Farm Progress

U.S. and Mexico governments announced an agreement in principle to provide a path to concluding the nearly two-year-long dispute of the Cross Border Trucking Pilot Program.Once the agreement is finalized, it will have a positive impact on the fresh produce industry—particularly producers of lettuce, pears, grapes, strawberries, apricots and almonds—as it could significantly reduce tariffs on produce shipped to Mexico. Since the dispute began growers in California and Arizona have seen sales to Mexico decline.

March 7, 2011

2 Min Read

U.S. and Mexico governments announced an agreement in principle to provide a path to concluding the nearly two-year-long dispute of the Cross Border Trucking Pilot Program. Once the agreement is finalized, it will have a positive impact on the fresh produce industry—particularly producers of lettuce, pears, grapes, strawberries, apricots and almonds—as it could significantly reduce tariffs on produce shipped to Mexico. Since the dispute began growers in California and Arizona have seen sales to Mexico decline.

This is welcome news that is long overdue,” said Tom Nassif, president and CEO of Western Growers. “Many of our members have been caught in the middle of this dispute over the last two years. It is in times of economic challenge that barriers to trade should be lifted, not fortified. We urge the governments to finalize this agreement and ask members of Congress to support the resolution.”

In the agreement, Mexico would lift 50 percent of the tariffs when the final agreement is signed by both nations. That could amount to a significant reduction in tariffs affecting fresh produce which range from 10 percent to 45 percent on fruits, vegetables and nuts shipped to Mexico. Shippers paying a 40 percent tariff would now pay a 20 percent tariff, according to the deal.

The remaining tariff would be lifted when the first Mexican carrier is authorized under the new program.

Western Growers has been very active working with several federal agencies including USDA and the Office of the U.S. Trade Representative since March 2009, to bring this program back as the specialty crop industry—particularly producers of pears, grapes and almonds—have seen sales to Mexico drop considerably due to the high tariffs levied by Mexico on these, and other, U.S. imports. The tariffs were in retaliation of the U.S. government’s termination of the pilot trucking program. An estimated $900 million in U.S. agriculture products have been impacted by the tariffs.

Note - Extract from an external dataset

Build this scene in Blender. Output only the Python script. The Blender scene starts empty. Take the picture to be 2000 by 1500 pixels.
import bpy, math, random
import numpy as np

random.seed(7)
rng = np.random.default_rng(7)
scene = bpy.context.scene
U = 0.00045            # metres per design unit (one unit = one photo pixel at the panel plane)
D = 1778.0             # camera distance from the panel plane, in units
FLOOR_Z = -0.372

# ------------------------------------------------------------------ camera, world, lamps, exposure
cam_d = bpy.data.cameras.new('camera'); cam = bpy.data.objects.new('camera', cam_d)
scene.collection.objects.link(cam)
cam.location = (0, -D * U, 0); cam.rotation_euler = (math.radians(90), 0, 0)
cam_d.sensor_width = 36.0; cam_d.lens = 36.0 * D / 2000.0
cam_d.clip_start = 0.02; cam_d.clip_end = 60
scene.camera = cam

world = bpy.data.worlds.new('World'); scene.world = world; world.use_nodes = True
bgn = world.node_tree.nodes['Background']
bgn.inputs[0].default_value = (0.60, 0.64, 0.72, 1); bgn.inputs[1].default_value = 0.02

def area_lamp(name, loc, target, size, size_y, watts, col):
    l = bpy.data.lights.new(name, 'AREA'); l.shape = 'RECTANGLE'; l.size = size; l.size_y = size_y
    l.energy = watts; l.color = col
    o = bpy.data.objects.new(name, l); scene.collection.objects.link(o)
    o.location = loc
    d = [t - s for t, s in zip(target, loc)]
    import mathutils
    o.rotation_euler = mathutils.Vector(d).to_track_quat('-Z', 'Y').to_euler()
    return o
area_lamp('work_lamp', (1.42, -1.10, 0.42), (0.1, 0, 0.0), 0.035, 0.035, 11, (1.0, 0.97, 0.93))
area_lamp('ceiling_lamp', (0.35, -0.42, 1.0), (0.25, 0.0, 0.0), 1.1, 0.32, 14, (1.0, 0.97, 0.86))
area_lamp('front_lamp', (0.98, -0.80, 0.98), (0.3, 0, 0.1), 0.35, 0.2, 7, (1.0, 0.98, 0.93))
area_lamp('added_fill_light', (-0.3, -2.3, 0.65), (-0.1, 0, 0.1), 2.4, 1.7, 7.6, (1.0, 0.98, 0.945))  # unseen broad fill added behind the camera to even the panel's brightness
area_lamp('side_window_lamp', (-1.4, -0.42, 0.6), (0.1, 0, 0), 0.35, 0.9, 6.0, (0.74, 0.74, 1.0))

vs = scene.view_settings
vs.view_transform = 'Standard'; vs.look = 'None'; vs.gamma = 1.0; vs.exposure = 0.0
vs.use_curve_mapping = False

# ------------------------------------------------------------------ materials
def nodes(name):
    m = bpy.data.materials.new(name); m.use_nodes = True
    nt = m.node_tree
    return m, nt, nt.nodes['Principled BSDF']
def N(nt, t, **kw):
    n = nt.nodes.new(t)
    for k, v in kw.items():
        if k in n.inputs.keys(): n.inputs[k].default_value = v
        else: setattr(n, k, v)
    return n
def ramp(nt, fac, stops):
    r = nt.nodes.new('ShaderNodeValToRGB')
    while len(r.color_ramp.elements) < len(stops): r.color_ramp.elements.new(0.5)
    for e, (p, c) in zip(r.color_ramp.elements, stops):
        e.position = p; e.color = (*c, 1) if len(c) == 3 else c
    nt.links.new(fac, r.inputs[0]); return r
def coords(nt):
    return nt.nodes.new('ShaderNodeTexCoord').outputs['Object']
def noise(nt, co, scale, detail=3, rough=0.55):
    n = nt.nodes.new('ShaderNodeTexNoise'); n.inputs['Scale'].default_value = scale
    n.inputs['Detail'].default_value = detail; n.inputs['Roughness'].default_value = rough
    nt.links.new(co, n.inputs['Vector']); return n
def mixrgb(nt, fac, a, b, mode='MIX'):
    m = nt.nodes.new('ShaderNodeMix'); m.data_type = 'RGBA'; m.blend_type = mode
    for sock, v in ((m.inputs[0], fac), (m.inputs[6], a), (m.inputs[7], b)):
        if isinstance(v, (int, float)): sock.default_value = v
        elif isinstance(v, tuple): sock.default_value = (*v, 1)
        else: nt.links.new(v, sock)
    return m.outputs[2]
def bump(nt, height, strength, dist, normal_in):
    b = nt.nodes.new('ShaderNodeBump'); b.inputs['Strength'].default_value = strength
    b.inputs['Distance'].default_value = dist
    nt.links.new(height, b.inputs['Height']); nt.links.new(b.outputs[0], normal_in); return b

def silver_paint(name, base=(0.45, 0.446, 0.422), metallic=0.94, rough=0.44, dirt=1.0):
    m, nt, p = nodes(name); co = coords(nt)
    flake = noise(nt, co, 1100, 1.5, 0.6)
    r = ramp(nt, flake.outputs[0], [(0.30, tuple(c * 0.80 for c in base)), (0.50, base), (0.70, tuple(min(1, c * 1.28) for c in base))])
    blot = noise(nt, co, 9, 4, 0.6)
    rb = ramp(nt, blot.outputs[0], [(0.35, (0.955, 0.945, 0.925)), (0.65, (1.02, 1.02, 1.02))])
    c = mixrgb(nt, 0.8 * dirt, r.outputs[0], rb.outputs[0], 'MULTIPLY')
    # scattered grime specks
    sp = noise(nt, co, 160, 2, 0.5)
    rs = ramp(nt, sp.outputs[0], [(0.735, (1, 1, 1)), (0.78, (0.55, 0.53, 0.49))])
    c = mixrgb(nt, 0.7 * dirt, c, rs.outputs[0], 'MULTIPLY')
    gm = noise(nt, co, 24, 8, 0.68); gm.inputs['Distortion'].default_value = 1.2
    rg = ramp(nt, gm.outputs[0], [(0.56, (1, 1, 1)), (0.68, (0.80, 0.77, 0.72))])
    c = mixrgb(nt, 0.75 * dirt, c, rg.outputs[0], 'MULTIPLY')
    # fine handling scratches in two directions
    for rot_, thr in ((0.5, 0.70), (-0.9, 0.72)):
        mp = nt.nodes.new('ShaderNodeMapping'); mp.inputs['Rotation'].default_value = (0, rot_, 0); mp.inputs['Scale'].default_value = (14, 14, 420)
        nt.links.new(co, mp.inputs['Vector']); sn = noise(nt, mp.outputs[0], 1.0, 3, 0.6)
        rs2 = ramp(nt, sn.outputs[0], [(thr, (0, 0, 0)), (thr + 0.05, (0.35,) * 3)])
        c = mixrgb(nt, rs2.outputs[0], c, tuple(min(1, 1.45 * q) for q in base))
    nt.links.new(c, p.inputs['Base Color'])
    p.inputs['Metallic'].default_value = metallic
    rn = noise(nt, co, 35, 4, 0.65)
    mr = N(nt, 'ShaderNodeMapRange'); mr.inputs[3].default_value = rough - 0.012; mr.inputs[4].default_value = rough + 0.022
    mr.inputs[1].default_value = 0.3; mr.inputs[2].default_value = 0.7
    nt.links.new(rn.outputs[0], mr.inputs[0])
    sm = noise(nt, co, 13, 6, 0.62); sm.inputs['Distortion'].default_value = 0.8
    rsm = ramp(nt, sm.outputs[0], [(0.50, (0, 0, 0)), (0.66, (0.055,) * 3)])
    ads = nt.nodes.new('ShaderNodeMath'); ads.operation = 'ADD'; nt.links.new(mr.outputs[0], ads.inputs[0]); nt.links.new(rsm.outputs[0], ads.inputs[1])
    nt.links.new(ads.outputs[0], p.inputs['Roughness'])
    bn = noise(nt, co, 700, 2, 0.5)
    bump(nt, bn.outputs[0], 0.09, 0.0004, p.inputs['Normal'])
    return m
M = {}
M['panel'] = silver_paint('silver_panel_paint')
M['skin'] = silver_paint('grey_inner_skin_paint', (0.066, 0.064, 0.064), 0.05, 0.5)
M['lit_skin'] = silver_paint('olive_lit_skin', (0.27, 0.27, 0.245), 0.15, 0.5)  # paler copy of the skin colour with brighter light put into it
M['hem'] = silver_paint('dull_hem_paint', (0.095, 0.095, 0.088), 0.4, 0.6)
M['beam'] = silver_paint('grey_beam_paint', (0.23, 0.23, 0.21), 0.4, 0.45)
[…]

In January, the Obama administration issued a proposal http://www.fmcsa.dot.gov/documents/cross-border/Concept-Trucks-English.pdf to form the basis for a negotiation to resolve the cross-border trucking dispute with Mexico. In a January conversation with Nassif, U.S. Secretary of Agriculture Tom Vilsack identified five truck safety issues he said were reasonable and necessary to resolve the dispute. These included requirements that drivers have good driving records and understand U.S. and state driving laws; drivers can speak sufficient English; vehicles are safe to drive and comply with emissions standards; vehicles be inspected and carriers have safety management programs in place.